La difficulté supplémentaire par rapport au roman jeunesse c’est qu’on a toujours tendance à faire trop compliqué pour les enfants. La première version était plus longue : trop d’événements, trop de choses, il a fallu simplifier aussi le langage […], faire des phrases courtes, au présent, […] il faut se mettre à la place de l’enfant. 

LR : Quels concepts de linguistique abordez-vous dans ce livre ?

EM :Je voulais pareil, faire simple […], introduire une certaine sensibilité aux langues, à la variation des langues puisqu’il y en a pleins de différentes dans le livre et j’invente même une langue au début.

Ça montre que la langue est un peu comme un code […], et c’est une introduction sur comment les décoder, […] comment on fait pour traduire d’une langue à l’autre.

J’introduis aussi le concept des enfants qui apprennent la langue très facilement et très tôt. Ce sont des petits concepts assez simple qui se retrouvent dans un glossaire à la fin.

LR : Pour vous, comment l’identité est-elle liée au langage ?

EM : Dans le livre, il y a les Picrocholes, une population qui a été colonisée par les Tanguiens. Ils ont perdu leur langue […] et leur culture.

Ça passe aussi par la créativité […], chaque enfant de la cédille à un talent particulier, c’est leur culture. Et là, les Picrocholes ont une envie profonde de culture, de chanter, de danser, mais c’est quelque chose qui est banni par les Tanguiens.

Pour moi, c’est justement ce lien très fort entre la culture et la langue qui forme l’identité. 

LR : Vous abordez tout de même des sujets de société qui sont assez durs : colonisation, déculturation, catastrophe écologique.

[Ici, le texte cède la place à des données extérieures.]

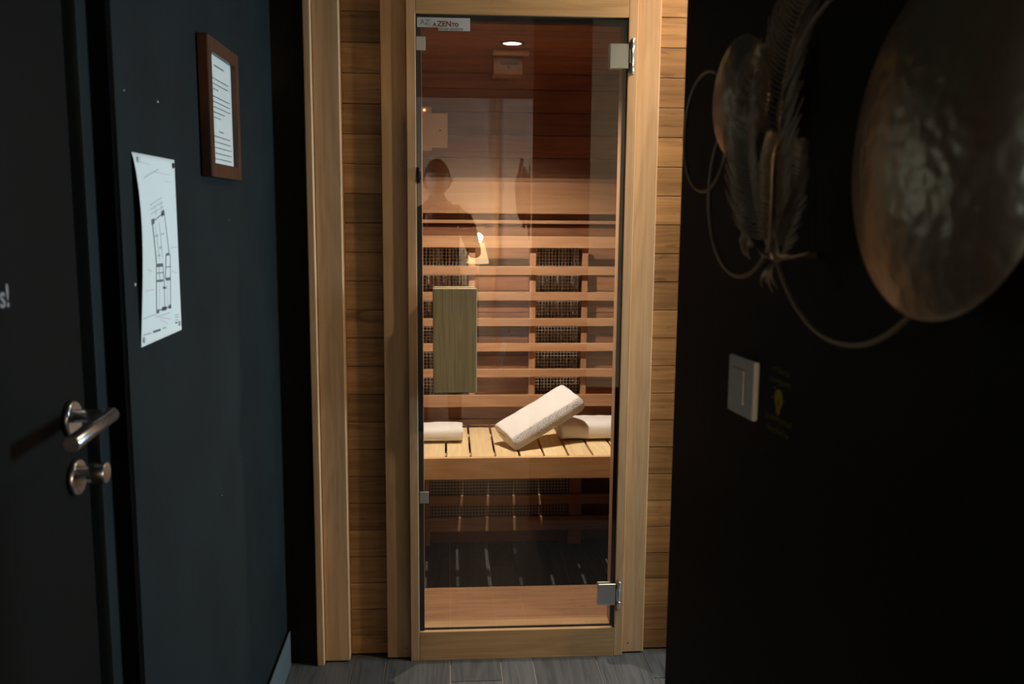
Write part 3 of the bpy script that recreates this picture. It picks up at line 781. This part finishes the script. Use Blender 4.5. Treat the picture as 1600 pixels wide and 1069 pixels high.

Comment avez-vous rendu cela abordable pour des enfants ?

EM : J’ai fait attention à ne pas donner de morale, mais plutôt j’ai essayé de montrer certaines choses sans trop donner de détails, ou de jugements, juste de donner des faits. Je donne simplement une situation et c’est au lecteur ou à la lectrice de voir un peu ce qu’il pense de ça.

LR : Est-ce que c’est vous, en quelque sorte, le Capitaine Boudu, ce linguiste qui éduque les enfants ?

EM : Oui, on pourrait penser ça, mais je suis aussi pas mal Félix, le petit garçon qui essaie de trouver ce qu’il va faire de sa vie. C’est un peu moi, […] très jeune, j’avais un intérêt énorme pour les alphabets […] et ce qui m’intéressait, moi, c’était de décoder […] toutes ces écritures un peu étrange.

C’est un peu moi aussi par rapport à l’écriture […] , j’ai mis pas mal de temps à sortir des romans, mais j’ai fait ces deux choses qui me plaisent : l’écriture et la linguistique, depuis très tôt, quand j’étais enfant.

LR : Qu’est-ce que vous essayez de faire comprendre/d’apprendre aux jeunes à travers ce livre ? Pour vous, c’est quoi le message principal que transmet votre livre ?

EM : C’est un livre vraiment sur la créativité […], sur la recherche de la langue, de la culture. Je dirais que le thème principal, c’est la créativité chez les enfants : les encourager à écrire, à dessiner, à raconter des histoires…

Je pense que c’est merveilleux et qu’il faut vraiment encourager ça. Je voulais utiliser aussi les langues, qui de la même manière sont très créatives puisqu’elles évoluent naturellement, elles vivent, elles meurent et sont même ressuscitées parfois.